By shiloh111 • Score: 3 • April 10, 2025 11:13 AM
LONG POST
So for context; I (27F) recently started dating someone (29M) I used to have a FWB situation with a couple years ago, we rekindled and he recently asked me to be his girlfriend. He is an extremely sweet, kind, and respectful guy and I love having him as my boyfriend. We haven't had any real major issues up until this point, and we never argue, so when I had a dream last night that I was having a conversation about his ex that is also someone who, in his words, says he considers "just a bro" (but I mean let's be real... you aren't having sex with your bros.) So I did wake up the next day feeling a little uneasy because while I hadn't given their friendship much thought before, something about that dream just didn't sit right with me. Now I know how silly it may sound to take a dream seriously, but I felt like it forced me to confront a subconscious feeling I had, and this was its way of coming to the surface.
In context of their relationship, apparently after they broke up, she reached back out trying to be friendly, and he accepted. She is currently his only female friend. They dated for about 2 years, and ended amicably, but he has also let it slip that she still has feelings for him and would be open to rekindling the relationship. That's where I feel their friendship may not be the most appropriate, because even though he's made it clear he has no intentions of rekindling with her in any romantic or sexual way, I don't need anybody with an ulterior motive around him that may be plotting on how they might get in where they fit in in the future, or waiting around for their turn. God forbid we hit a rough patch one day, and lo and behold she's there to be a sounding board, saying all the right things, and of course they already have history, so it's just messy. I have nothing against her personally, but I just don't feel comfortable her knowing so much about him already, knowing what his sex is like, and still having access to him. I don't want anyone to feel like they have the same access to my man as I do, and although I trust he wouldn't do anything to jeopardize us as a couple, I just needed him to know how I felt about the situation as a whole.
So he did reassure me that it isn't a close friendship where they talk regularly or hang out or anything like that, so that eased my mind a lot since it was the anxiety of not knowing the nature of their friendship that also made me uncomfortable; especially since i've seen her call before and he didn't pick up, but he's told me they've talked about me. I also told him that I just wanted him to know how I feel, I wasn't telling him he needed to do anything, that if he wanted to keep everything exactly the same with her, then so be it, and I would find a way to live with it. I just needed to get it off my chest before it turned to resentment and built up animosity.
To sum it up, he basically told me that he has no problem limiting contact with her to ease my mind, which I knew he would do anyway. I love this man and how understanding he is, and I know ultimately he probably just wanted a friend, and didn't think much past that. I asked him if he thought it was appropriate that the only female friend he had was an ex, someone he used to be in love with and have sex with, and especially if they aren't super close, like what's the point you know?
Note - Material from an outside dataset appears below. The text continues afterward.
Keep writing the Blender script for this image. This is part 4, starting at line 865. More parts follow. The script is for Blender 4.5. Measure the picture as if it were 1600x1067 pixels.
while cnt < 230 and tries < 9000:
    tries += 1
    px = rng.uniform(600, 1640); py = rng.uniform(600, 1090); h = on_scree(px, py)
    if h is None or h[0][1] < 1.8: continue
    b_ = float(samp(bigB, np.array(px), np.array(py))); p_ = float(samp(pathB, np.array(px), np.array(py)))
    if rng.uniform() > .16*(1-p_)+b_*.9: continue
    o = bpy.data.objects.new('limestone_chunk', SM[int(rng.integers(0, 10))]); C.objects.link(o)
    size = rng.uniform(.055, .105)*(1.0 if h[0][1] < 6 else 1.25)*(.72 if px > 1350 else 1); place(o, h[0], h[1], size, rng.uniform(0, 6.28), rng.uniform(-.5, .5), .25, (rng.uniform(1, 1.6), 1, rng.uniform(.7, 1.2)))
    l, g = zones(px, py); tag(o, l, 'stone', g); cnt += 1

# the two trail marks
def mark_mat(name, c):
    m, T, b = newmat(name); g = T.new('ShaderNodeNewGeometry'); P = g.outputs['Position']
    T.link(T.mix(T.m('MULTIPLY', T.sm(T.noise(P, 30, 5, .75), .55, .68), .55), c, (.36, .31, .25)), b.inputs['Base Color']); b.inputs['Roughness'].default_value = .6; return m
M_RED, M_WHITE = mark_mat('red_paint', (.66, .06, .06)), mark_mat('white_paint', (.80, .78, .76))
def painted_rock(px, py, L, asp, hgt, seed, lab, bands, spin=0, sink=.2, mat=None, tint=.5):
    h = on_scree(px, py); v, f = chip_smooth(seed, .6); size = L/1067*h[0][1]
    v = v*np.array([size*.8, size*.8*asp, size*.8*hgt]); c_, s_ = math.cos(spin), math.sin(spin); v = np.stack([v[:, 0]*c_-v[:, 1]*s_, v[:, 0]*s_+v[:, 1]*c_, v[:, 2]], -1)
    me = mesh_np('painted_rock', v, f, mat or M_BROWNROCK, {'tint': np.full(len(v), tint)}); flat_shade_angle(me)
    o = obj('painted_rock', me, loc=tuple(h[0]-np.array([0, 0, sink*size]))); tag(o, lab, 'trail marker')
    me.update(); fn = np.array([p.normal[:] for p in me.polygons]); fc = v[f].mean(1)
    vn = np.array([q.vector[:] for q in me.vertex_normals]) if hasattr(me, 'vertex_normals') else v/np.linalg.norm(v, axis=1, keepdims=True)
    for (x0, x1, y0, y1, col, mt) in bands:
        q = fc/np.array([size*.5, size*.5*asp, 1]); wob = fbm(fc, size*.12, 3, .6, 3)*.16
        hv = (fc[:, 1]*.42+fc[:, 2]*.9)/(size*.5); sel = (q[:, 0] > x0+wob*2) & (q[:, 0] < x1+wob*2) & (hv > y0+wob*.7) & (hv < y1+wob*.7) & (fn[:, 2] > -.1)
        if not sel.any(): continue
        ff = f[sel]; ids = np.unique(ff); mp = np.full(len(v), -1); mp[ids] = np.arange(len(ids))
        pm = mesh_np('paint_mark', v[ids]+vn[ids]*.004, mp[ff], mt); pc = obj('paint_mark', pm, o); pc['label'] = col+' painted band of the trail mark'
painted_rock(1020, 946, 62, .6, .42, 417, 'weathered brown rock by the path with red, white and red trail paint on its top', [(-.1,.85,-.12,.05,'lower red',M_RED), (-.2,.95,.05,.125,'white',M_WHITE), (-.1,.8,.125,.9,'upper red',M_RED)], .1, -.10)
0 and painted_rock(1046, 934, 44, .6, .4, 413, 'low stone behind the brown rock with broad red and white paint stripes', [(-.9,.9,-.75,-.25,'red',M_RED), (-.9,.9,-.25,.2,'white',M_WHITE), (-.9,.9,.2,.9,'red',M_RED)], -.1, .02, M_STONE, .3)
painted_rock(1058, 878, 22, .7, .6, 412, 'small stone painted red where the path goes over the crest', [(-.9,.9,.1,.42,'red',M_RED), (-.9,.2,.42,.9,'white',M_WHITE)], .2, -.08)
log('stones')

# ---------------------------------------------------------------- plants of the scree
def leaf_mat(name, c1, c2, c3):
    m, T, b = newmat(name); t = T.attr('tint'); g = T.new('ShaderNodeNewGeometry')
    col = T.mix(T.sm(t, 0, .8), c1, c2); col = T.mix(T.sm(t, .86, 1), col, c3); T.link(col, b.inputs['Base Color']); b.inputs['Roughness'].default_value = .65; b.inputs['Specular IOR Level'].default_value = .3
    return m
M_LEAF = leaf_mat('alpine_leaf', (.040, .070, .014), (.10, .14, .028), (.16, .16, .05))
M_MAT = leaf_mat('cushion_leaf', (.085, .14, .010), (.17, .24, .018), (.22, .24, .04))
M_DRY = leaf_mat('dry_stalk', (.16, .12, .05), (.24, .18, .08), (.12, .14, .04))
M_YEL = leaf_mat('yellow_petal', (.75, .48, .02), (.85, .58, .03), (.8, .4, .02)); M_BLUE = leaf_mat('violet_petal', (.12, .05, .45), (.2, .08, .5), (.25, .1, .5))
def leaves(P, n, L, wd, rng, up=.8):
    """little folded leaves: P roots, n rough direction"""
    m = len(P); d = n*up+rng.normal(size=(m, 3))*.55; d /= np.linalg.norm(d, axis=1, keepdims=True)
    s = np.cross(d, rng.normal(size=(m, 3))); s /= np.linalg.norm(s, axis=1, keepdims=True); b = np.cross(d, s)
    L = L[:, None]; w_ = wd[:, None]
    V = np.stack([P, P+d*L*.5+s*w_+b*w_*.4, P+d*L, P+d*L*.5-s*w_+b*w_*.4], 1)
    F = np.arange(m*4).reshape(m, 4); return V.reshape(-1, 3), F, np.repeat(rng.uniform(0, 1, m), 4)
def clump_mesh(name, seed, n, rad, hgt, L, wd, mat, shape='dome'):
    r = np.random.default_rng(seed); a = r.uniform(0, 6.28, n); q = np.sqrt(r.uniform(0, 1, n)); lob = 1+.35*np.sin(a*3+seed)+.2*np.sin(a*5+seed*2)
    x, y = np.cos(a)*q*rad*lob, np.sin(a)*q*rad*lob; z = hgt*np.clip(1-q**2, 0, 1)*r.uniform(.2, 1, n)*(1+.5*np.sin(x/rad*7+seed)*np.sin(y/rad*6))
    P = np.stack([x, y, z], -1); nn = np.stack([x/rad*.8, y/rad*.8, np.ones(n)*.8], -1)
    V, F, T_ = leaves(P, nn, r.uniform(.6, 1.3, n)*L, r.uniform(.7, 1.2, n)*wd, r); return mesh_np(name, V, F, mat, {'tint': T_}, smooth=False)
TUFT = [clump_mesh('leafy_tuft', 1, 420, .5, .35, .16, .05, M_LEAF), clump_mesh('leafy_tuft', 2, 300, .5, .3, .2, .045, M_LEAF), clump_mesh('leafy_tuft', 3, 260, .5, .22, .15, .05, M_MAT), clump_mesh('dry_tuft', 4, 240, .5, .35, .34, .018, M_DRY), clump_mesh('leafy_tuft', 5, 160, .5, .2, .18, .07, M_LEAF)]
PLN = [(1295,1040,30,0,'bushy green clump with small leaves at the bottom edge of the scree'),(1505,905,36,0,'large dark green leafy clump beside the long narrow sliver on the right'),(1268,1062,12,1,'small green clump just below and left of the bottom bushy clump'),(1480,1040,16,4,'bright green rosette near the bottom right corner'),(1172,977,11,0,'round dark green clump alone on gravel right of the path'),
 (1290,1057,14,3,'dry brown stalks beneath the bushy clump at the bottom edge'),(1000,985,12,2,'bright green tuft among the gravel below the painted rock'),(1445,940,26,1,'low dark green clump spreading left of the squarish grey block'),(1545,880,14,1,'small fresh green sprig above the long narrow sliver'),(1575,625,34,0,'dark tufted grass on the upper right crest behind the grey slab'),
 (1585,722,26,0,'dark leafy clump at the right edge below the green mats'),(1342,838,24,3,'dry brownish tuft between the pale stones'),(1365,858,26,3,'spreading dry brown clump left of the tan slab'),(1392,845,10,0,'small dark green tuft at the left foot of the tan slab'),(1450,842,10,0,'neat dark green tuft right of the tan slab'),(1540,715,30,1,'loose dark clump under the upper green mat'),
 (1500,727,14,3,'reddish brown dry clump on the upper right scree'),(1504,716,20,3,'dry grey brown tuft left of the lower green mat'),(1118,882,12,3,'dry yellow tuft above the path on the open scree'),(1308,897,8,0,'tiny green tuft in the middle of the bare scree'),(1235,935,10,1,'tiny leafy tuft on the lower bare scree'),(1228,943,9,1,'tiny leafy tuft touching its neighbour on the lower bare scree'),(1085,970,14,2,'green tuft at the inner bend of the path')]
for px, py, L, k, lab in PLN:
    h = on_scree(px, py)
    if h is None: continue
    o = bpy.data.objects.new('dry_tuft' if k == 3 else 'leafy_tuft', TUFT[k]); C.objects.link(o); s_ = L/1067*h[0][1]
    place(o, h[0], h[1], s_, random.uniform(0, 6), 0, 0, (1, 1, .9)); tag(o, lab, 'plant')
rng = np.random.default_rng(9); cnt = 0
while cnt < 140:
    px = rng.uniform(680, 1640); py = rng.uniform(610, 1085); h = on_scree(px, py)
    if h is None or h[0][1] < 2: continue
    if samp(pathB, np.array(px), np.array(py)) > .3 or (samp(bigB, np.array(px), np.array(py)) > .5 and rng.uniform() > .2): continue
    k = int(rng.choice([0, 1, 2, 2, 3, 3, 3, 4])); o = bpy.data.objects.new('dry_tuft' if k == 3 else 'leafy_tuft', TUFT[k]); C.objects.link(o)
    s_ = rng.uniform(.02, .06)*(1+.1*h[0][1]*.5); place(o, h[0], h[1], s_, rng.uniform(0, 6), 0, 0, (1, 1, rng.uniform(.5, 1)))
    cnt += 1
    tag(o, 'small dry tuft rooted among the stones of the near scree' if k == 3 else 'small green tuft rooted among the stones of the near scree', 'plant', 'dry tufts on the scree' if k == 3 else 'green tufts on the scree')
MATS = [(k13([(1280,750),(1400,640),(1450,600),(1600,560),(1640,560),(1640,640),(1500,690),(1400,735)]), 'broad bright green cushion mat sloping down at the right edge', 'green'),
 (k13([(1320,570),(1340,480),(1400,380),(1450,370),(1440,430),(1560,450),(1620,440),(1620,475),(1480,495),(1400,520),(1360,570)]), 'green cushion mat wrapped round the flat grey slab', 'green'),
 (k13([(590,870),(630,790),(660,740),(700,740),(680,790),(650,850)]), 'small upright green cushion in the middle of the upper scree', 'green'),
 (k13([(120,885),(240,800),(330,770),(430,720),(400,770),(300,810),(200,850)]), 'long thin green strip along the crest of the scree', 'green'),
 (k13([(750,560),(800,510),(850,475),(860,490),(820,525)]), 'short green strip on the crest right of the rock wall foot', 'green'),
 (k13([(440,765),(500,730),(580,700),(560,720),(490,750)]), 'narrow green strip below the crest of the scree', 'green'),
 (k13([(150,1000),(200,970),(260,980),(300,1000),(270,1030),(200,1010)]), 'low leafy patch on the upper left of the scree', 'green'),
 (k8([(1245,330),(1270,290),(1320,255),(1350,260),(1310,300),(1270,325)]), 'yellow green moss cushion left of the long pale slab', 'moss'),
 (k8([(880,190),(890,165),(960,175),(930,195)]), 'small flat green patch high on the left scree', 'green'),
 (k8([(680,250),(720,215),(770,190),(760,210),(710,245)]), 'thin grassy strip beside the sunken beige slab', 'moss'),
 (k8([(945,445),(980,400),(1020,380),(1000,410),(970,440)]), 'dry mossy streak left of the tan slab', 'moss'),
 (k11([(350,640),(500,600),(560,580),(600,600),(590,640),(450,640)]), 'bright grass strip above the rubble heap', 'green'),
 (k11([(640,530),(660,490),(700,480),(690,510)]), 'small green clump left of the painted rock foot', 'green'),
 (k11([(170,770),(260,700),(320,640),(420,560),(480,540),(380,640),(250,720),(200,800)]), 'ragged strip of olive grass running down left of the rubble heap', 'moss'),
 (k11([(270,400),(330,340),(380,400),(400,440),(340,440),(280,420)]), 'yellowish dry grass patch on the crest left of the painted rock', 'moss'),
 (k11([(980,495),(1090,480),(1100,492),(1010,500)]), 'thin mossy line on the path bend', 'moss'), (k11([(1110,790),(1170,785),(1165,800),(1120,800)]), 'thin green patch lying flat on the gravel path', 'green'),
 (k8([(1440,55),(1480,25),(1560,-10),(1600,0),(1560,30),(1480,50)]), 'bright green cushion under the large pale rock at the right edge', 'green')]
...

Especially when pursuing a new relationship. But I'm fully aware that my opinion and feelings may be received as insecure or controlling, and that's exactly how I didn't wanna come off. I guess I just wish he would've asked me if I was okay or comfortable with it instead of just casually bringing her up in conversation as if she isn't someone that could potentially threaten our relationship. Especially since she's the one primarily reaching out, as well as she's the one who initiated their rekindling in the first place. I don't think he really saw it that way until I brought it up to him.
Long story short, he completely understood and said he isn't gonna completely cut her off but limit contact, and not really engage. Apparently he's gonna let her know i'm not comfortable with their friendship. I don't want either of them to feel like I made him stop talking to her, or that im the jealous controlling gf, but I also don't want my man having female friends that secretly have feelings for him. I always told him that anyone who was around before me I would never make him choose between me and them, because ultimately if anything goes wrong with us, your friends will always be there. I just chalk it up to if she's really just a platonic friend then there should be no drama, she should understand. And if she gets upset about it then she likely wasn't around for the right reasons anyway.
If it was any other female friend, I wouldn't bat an eye. The fact they have such a loaded history and she still has feelings, (he cheated on her which adds a whole other layer to the story) is the main reason. I don't care about my man having female friends but the ONLY one you have is someone you used to be in love with and have sex with???? Being that she still has feelings I feel like that isn't a friendship it's a disaster waiting to happen. If you've made it this far, thanks for listening to (reading???) my rant!
TLDR; My boyfriend has a casual friendship with his ex that still has feelings for him, I told him it makes me uncomfortable, he says he'll let her know they can't be as friendly since i'm uncomfortable with it. I don't know if I may be overreacting because I feel like I made him cut her off when they apparently aren't that close to begin with.